START

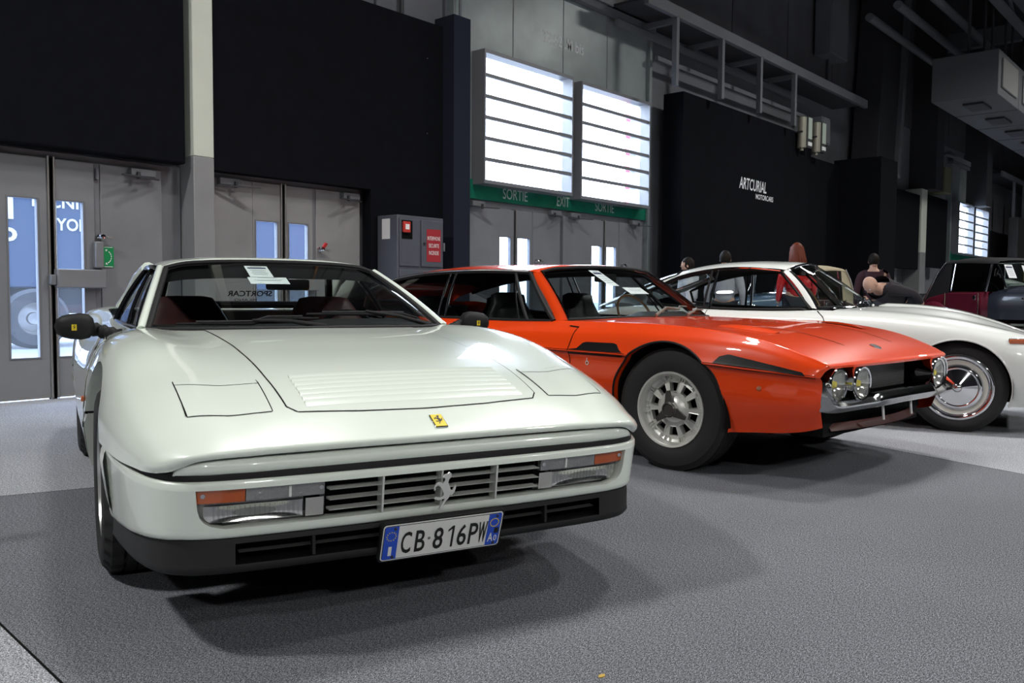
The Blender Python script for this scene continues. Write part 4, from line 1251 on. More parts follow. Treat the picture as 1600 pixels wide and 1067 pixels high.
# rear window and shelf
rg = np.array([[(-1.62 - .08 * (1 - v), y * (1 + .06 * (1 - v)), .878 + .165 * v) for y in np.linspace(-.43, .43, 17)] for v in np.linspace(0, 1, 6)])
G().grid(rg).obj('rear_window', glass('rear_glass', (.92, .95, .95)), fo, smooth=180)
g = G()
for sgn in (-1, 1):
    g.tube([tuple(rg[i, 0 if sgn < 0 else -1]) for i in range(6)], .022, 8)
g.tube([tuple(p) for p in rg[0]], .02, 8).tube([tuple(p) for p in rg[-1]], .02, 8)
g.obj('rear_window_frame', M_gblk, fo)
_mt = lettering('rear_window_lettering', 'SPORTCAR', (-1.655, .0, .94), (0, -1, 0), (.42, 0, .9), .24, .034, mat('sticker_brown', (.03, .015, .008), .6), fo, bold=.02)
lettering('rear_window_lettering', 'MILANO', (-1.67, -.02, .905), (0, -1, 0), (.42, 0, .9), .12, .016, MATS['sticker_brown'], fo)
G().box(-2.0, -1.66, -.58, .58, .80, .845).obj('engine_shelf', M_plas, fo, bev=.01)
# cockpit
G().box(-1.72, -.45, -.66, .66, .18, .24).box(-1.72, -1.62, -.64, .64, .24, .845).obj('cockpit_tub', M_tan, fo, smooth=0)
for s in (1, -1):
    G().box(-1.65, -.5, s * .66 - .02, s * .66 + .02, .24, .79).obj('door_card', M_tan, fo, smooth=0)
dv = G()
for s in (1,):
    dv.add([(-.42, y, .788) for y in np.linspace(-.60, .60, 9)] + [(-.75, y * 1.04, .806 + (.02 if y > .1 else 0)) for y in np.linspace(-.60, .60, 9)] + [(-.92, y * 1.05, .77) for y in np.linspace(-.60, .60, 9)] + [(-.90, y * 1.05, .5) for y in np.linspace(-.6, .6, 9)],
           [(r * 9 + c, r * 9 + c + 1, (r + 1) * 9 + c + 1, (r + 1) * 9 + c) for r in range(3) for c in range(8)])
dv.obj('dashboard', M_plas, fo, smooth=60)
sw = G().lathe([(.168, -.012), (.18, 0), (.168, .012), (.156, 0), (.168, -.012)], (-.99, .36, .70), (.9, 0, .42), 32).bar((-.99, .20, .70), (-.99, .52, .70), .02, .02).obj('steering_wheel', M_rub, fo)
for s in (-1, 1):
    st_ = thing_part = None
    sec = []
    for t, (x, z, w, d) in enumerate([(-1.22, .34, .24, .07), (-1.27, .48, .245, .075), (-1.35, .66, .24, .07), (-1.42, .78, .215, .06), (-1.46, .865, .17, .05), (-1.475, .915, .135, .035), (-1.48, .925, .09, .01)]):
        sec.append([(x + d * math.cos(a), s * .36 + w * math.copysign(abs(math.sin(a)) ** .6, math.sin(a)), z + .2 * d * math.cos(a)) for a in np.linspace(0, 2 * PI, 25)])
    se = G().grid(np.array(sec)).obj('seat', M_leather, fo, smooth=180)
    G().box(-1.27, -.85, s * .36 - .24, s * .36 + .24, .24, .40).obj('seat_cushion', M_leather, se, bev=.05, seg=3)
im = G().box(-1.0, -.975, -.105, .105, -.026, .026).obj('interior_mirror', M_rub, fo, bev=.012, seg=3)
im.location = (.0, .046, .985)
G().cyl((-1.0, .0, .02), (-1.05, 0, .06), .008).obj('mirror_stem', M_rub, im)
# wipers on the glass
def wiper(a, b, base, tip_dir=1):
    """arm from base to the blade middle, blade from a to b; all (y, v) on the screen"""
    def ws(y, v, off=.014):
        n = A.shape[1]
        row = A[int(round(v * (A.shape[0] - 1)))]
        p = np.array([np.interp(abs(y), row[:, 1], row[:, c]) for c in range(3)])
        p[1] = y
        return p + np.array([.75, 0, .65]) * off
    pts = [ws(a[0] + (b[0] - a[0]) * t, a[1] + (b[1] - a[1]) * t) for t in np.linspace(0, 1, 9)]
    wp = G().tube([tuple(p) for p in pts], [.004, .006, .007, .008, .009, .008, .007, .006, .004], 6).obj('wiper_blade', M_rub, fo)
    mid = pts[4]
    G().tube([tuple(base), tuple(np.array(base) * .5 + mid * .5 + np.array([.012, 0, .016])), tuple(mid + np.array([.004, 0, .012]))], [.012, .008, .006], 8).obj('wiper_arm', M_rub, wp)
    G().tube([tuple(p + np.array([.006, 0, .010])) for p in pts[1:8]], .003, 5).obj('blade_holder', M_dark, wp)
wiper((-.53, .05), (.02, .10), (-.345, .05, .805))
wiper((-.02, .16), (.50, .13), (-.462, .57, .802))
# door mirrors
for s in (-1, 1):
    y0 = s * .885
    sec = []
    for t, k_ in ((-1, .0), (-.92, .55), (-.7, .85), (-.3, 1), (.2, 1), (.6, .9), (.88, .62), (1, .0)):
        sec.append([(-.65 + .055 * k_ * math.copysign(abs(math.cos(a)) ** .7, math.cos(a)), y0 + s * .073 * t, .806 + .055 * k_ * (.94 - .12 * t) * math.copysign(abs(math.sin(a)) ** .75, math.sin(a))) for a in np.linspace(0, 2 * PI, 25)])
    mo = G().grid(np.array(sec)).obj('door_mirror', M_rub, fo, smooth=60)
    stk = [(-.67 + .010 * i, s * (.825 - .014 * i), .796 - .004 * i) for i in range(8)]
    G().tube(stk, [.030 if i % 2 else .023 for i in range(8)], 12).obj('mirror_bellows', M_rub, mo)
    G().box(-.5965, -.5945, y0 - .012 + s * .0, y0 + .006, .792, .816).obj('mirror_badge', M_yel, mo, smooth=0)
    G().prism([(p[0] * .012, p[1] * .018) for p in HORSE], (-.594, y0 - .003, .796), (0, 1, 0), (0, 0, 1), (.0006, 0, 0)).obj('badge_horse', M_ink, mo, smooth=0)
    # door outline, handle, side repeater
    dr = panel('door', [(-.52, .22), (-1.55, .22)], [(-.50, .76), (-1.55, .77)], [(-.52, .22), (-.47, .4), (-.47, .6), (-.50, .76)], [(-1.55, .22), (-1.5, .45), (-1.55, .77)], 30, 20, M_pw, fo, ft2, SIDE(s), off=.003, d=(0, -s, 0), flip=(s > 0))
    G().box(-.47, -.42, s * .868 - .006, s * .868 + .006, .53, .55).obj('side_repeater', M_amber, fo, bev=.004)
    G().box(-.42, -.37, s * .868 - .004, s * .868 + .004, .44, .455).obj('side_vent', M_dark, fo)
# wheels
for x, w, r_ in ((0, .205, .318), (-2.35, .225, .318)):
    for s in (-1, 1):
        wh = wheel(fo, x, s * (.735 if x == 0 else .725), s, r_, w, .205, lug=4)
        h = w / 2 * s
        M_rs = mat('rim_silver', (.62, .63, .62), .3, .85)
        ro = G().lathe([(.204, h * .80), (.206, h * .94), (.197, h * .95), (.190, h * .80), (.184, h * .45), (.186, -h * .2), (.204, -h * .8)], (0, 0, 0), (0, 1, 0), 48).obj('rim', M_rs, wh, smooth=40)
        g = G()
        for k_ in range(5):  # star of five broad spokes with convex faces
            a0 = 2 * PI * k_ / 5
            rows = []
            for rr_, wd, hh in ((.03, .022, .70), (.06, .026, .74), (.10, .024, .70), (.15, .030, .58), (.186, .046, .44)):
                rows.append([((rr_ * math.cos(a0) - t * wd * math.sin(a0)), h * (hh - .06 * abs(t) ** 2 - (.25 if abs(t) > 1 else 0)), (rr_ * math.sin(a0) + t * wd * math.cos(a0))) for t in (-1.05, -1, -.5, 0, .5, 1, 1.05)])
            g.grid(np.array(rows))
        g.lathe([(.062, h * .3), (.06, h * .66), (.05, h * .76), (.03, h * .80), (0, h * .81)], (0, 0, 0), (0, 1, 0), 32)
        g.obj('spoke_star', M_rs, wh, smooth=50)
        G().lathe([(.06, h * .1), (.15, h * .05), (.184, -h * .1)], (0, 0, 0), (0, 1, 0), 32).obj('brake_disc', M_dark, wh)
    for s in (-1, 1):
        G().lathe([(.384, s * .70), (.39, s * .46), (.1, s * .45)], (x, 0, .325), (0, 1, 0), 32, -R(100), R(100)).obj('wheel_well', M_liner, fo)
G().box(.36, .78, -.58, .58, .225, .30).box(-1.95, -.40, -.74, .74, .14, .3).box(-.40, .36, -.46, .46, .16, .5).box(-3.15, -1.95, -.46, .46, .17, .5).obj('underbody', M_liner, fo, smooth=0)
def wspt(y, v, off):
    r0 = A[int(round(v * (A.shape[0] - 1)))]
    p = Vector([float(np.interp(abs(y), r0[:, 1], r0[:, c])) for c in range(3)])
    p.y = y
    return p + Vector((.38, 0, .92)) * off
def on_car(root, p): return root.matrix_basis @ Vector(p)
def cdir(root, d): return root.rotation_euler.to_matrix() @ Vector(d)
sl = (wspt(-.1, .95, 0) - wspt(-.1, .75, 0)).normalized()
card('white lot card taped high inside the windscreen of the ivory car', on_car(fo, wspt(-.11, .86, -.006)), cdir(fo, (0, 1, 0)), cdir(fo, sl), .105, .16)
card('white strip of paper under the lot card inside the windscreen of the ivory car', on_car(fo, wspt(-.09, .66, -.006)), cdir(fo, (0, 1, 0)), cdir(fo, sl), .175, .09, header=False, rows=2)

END

● **STATED GOAL**
All lines above containing the string "from" are to be collected.

● **ANSWER TO THE PROBLEM**
The Blender Python script for this scene continues. Write part 4, from line 1251 on. More parts follow. Treat the picture as 1600 pixels wide and 1067 pixels high.
    """arm from base to the blade middle, blade from a to b; all (y, v) on the screen"""